Quant à l’augmentation du prix de l’électricité, il a affirmé que, pour le moment, la question n’est pas à l’ordre du jour, en particulier, en ce qui concerne les couches les plus défavorisées
Le directeur adjoint du département Afrique, lui, s’est particulièrement réjoui du bon déroulement des discussions qui témoignent des efforts importants déployés par nos autorités pour renforcer la gestion des finances publiques et la qualité de la dépense. Les résultats encourageants au 1er trimestre montrent une nette progression, a t-il fait remarquer.
Le chef de mission, Christian Jozs, de son côté, a évoqué la situation économique du Mali et les prévisions sur lesquelles le programme est basé, la performance du pays à l’égard des critères et objectifs fixés en fin décembre 2014 et fin mars 2015 avant d’expliquer les mesures les plus importantes du programme.
Christian Josz a souligné que le contenu du programme en 2015, est basé sur la loi de Finances rectificative qui est ambitieuse en termes de recettes fiscales. « L’économie a connu la reprise à travers une croissance bien répartie, en 2014, dans les différents secteurs, et l’Etat a fait d’importants efforts au premier trimestre 2015 pour assurer une application stricte du respect des règles budgétaires et de passations des marchés. On note aussi une nouvelle dynamique au niveau des recettes douanières.
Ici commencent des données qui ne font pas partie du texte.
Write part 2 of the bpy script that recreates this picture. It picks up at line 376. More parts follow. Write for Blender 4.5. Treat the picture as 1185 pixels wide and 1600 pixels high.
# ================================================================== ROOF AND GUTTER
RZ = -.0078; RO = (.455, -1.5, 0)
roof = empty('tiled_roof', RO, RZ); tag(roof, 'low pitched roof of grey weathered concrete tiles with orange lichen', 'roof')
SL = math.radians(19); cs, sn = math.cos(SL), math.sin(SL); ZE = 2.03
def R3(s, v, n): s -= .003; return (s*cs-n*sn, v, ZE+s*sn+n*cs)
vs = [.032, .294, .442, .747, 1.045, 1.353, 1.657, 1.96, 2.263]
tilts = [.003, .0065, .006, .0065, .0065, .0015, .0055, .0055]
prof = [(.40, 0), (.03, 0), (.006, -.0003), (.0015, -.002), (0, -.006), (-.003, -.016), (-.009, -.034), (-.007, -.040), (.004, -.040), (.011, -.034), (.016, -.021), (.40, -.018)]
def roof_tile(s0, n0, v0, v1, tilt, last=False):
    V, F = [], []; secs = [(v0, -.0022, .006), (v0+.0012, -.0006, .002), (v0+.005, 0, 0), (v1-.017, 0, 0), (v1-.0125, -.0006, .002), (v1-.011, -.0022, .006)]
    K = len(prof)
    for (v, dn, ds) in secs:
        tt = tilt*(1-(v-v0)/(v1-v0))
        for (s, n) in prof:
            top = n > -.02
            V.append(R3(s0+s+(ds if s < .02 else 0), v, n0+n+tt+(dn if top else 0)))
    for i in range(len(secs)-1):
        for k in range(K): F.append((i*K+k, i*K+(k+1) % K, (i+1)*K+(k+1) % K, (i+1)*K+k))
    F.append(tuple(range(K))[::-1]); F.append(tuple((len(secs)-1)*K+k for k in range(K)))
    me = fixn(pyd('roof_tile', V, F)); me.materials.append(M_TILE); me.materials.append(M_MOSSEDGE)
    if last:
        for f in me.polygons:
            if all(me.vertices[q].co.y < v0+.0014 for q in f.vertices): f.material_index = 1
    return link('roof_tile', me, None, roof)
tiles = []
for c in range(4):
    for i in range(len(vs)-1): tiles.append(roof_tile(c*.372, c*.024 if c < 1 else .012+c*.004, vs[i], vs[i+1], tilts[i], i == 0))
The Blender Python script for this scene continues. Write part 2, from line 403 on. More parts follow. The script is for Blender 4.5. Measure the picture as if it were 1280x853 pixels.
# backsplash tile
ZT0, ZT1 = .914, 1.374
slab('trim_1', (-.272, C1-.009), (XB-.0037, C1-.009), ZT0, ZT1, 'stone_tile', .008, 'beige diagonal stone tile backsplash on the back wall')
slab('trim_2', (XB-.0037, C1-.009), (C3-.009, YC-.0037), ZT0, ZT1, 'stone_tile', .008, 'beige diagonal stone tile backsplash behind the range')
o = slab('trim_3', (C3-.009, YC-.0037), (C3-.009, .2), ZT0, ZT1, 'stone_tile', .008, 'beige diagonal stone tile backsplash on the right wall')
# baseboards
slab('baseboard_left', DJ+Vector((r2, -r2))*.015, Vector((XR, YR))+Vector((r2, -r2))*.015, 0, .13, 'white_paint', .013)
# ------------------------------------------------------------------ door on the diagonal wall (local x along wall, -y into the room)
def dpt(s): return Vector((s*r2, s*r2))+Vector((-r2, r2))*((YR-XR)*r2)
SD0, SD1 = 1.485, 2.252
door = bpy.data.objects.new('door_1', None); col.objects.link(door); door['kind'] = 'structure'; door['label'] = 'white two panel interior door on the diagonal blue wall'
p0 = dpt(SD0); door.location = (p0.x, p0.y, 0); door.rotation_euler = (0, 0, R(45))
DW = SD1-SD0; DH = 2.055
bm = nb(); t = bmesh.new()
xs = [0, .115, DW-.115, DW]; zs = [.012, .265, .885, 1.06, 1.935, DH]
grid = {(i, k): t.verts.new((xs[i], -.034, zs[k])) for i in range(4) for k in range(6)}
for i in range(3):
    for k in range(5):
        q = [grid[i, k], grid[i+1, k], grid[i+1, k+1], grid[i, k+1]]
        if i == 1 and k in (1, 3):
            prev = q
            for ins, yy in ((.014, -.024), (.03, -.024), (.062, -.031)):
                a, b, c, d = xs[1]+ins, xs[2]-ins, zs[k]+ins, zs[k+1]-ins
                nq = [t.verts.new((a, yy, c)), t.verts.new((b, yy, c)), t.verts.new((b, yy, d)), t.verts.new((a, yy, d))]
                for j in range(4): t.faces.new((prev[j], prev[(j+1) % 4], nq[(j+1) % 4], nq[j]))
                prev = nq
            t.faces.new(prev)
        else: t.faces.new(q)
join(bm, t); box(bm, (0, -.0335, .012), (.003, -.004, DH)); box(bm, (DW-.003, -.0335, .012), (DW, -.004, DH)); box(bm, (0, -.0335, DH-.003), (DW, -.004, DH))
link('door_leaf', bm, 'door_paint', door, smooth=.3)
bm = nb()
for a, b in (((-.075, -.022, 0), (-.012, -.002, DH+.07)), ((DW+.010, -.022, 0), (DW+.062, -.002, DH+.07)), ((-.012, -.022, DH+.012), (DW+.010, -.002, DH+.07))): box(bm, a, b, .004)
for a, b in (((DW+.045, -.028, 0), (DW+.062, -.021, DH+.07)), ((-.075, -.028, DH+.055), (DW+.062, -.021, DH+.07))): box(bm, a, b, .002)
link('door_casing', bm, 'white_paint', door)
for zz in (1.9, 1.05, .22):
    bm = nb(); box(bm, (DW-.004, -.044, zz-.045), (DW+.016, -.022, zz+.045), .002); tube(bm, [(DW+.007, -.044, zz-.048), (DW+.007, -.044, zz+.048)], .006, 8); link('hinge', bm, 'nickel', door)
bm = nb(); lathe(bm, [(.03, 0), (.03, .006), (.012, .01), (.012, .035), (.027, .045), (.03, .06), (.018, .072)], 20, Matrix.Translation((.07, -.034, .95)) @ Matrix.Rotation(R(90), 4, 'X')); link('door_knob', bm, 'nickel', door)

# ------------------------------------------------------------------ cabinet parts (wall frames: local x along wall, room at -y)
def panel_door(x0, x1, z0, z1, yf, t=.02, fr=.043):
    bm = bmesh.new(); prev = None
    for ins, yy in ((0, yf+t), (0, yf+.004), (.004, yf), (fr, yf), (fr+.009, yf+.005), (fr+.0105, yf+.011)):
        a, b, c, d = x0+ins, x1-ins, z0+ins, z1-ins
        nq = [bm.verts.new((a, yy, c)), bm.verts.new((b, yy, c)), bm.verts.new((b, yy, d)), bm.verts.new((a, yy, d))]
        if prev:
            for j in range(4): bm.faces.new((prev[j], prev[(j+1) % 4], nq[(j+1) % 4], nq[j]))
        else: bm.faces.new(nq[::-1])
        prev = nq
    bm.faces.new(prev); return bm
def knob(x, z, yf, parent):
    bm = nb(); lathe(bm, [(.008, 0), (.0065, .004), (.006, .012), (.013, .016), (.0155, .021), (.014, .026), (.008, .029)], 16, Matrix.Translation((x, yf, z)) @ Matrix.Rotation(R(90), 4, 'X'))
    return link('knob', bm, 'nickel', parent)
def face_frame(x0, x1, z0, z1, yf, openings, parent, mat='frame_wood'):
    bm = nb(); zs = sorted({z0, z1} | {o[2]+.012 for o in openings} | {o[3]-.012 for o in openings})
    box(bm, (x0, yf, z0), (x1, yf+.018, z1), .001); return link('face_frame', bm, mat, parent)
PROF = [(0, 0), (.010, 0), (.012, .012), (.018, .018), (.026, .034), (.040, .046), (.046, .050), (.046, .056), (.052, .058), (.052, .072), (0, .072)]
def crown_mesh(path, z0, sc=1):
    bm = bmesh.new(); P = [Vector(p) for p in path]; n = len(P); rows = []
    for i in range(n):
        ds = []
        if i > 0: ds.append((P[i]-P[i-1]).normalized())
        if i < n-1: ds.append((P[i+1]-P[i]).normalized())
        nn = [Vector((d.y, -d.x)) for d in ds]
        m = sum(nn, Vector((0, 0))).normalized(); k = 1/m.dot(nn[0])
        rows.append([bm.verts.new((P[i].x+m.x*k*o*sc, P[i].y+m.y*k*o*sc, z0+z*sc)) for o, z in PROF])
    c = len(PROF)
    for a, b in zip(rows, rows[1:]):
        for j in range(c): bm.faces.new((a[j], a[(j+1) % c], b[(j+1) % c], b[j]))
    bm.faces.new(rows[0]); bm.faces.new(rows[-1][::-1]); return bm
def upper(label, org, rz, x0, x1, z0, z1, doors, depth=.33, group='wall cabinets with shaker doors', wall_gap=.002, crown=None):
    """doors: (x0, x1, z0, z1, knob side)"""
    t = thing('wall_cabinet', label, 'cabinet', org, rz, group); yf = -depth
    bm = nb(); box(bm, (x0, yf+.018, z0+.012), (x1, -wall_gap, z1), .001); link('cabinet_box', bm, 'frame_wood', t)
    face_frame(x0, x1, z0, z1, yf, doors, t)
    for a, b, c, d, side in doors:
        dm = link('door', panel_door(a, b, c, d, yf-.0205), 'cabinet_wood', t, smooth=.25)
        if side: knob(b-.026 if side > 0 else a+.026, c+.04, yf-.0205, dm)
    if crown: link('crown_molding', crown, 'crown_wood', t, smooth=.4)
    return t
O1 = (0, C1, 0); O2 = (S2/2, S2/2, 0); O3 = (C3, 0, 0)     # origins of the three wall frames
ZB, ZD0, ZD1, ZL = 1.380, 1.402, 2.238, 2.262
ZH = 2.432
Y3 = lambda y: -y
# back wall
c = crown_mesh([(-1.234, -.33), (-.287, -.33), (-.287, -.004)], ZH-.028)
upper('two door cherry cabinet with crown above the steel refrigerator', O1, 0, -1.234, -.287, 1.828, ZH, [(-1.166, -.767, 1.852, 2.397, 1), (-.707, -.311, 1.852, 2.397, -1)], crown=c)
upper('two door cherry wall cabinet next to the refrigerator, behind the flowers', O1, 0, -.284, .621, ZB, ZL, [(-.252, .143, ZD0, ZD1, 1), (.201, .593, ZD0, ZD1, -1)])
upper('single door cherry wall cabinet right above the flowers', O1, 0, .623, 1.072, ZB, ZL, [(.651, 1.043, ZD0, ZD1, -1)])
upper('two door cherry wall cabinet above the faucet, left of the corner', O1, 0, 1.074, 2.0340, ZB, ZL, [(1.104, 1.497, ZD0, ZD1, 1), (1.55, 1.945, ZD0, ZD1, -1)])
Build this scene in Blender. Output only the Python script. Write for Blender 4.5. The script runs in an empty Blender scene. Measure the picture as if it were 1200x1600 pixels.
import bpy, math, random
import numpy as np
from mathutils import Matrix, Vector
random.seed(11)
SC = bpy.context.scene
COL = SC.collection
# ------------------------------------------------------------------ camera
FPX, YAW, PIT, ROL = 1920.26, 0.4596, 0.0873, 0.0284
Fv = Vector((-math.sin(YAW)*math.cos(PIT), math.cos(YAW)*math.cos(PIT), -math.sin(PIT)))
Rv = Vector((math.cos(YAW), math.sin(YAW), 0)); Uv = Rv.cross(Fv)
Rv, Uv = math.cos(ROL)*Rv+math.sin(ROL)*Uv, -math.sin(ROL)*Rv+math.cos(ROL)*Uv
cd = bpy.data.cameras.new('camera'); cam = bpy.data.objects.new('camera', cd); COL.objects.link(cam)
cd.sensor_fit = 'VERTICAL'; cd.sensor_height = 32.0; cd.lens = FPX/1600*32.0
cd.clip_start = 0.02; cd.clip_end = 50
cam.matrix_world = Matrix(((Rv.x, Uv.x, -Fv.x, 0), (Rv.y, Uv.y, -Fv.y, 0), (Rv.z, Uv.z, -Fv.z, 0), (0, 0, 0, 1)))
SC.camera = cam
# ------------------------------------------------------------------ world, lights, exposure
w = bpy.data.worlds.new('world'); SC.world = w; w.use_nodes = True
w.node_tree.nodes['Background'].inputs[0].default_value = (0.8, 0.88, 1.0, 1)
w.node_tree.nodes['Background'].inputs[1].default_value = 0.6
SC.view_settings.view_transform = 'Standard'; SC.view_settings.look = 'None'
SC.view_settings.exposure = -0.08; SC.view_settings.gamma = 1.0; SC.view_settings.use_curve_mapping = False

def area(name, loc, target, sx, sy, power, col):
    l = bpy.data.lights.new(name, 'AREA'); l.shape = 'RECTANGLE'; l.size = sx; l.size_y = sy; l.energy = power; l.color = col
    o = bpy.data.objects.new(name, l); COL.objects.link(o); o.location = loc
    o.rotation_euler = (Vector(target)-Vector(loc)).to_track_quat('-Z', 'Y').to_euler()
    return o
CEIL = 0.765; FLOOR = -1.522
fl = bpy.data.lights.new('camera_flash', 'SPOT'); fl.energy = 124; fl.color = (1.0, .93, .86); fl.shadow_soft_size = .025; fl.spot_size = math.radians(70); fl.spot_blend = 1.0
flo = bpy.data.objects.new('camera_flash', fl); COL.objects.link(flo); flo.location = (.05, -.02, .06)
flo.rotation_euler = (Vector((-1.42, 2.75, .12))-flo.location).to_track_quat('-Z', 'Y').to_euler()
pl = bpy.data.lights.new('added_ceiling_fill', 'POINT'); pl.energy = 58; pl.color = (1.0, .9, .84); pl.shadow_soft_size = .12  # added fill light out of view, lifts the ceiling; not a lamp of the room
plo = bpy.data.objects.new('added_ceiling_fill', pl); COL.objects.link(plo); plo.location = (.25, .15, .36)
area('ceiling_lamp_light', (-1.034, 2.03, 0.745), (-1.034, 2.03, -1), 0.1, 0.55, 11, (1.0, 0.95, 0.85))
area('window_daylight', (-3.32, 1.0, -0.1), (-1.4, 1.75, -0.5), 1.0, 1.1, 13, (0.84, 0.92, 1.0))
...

Pour les critères qui n’ont pas été respectés, la mission a discuté avec le Mali de mesures correctrices afin qu’on puisse justifier une dérogation auprès du CA du Fonds.
Le gouvernement va ainsi adopter la loi de finance rectificative avant le CA (c’est à dire d’ici fin mai 2015), une loi ambitieuse, mais raisonnablement ambitieuse en termes de recettes et de déficit et qui représente une base solide pour aller de l’avant », a t-il estimé. Concernant les recettes fiscales, il a indiqué qu’en 2014, elles ont progressé de 0,2% du PIB. En 2013, elles étaient de 14,7% du PIB et en 2014, de 14,9%, affichant une progression par rapport à la taille de l’économie, mais inférieure aux prévisions parce que le programme vise, chaque année, une progression minimale de 0,5% du PIB. Pour 2015, les prévisions en recettes fiscales sont de 1,8% du PIB : un objectif ambitieux mais réalisable, selon le chef de
mission.
En termes de déficit, il a mis l’accent sur le fait que le déficit en 2015 est fixé à 3,2% (raisonnable) alors que le déficit total est plus élevé et se situe à 5% en raison du fait qu’en 2015, il y a lieu de payer des dépenses importantes de 2014, des arriérés importants aux fournisseurs de l’Etat datant des années 2012 et 2013.
La mission s’est réjouie des résultats de la revue et a estimé que le programme économique du Mali est sur la bonne voie.